### Exercise materials
○ ○ ○

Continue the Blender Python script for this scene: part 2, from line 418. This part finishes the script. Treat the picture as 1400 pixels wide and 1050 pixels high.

○ ○ ○

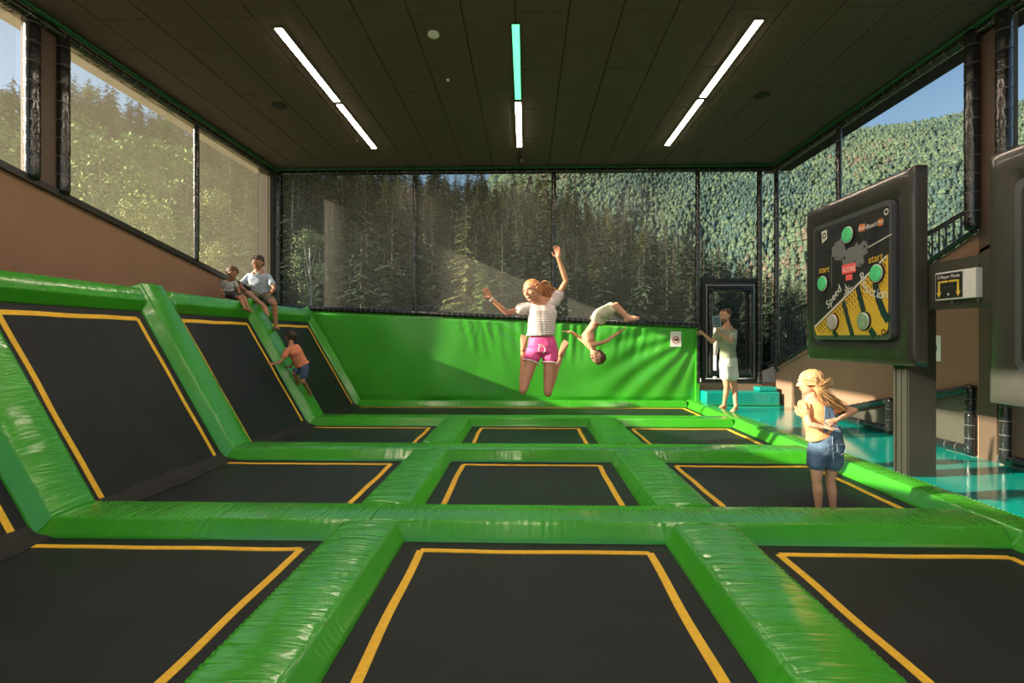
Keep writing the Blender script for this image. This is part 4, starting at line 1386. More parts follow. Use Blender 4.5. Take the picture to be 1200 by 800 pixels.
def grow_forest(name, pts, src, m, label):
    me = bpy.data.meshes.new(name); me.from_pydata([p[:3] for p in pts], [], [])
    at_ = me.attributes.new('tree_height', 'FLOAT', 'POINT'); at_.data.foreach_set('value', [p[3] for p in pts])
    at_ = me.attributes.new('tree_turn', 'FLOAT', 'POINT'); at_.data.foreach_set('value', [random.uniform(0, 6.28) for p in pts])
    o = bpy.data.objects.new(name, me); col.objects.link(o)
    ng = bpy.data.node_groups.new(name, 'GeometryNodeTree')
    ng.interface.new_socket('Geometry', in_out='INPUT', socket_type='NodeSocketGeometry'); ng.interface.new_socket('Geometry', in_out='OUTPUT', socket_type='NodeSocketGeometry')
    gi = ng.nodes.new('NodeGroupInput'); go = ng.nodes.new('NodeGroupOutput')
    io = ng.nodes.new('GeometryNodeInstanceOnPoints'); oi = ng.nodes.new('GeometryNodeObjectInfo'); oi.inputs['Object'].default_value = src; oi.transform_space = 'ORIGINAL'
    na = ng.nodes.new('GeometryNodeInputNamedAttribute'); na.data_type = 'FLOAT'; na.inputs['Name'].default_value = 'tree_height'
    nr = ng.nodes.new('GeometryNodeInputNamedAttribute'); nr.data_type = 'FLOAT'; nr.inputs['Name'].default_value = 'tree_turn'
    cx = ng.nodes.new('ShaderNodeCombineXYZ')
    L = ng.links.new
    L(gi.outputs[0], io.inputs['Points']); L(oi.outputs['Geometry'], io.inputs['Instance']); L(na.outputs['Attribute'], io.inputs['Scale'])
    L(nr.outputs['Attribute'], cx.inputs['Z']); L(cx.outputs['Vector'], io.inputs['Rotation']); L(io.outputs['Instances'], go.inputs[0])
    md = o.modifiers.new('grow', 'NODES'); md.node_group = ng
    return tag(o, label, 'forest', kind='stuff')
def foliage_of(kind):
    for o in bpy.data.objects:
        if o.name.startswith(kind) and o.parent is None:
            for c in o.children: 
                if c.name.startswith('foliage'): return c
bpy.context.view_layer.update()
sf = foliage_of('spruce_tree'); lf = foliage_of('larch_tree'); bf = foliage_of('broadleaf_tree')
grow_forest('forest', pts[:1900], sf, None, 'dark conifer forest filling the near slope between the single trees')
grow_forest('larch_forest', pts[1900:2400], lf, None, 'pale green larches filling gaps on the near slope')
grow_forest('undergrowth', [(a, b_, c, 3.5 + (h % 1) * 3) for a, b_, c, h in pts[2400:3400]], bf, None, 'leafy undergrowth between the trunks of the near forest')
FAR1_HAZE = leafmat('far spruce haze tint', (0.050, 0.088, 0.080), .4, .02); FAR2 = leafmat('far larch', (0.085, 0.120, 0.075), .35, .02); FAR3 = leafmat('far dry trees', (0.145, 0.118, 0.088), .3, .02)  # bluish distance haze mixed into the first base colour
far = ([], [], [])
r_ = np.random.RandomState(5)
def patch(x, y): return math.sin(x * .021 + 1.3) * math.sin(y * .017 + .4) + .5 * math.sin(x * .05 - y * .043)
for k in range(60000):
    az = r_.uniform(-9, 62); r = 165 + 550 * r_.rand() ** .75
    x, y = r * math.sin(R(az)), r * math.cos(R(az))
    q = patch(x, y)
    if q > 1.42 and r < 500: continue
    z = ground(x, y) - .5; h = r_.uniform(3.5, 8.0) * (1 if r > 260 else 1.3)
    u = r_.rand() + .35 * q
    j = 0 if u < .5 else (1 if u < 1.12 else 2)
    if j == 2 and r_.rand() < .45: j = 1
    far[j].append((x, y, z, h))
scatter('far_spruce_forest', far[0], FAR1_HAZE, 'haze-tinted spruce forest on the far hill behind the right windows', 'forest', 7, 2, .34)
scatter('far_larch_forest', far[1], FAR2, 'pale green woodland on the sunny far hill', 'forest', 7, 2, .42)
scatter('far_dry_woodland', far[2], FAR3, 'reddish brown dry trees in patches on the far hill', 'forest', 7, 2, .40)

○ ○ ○

### Written instruction
In the records above, locate every line with the string "pixels" and copy it.

### Task output
Continue the Blender Python script for this scene: part 2, from line 418. This part finishes the script. Treat the picture as 1400 pixels wide and 1050 pixels high.
Keep writing the Blender script for this image. This is part 4, starting at line 1386. More parts follow. Use Blender 4.5. Take the picture to be 1200 by 800 pixels.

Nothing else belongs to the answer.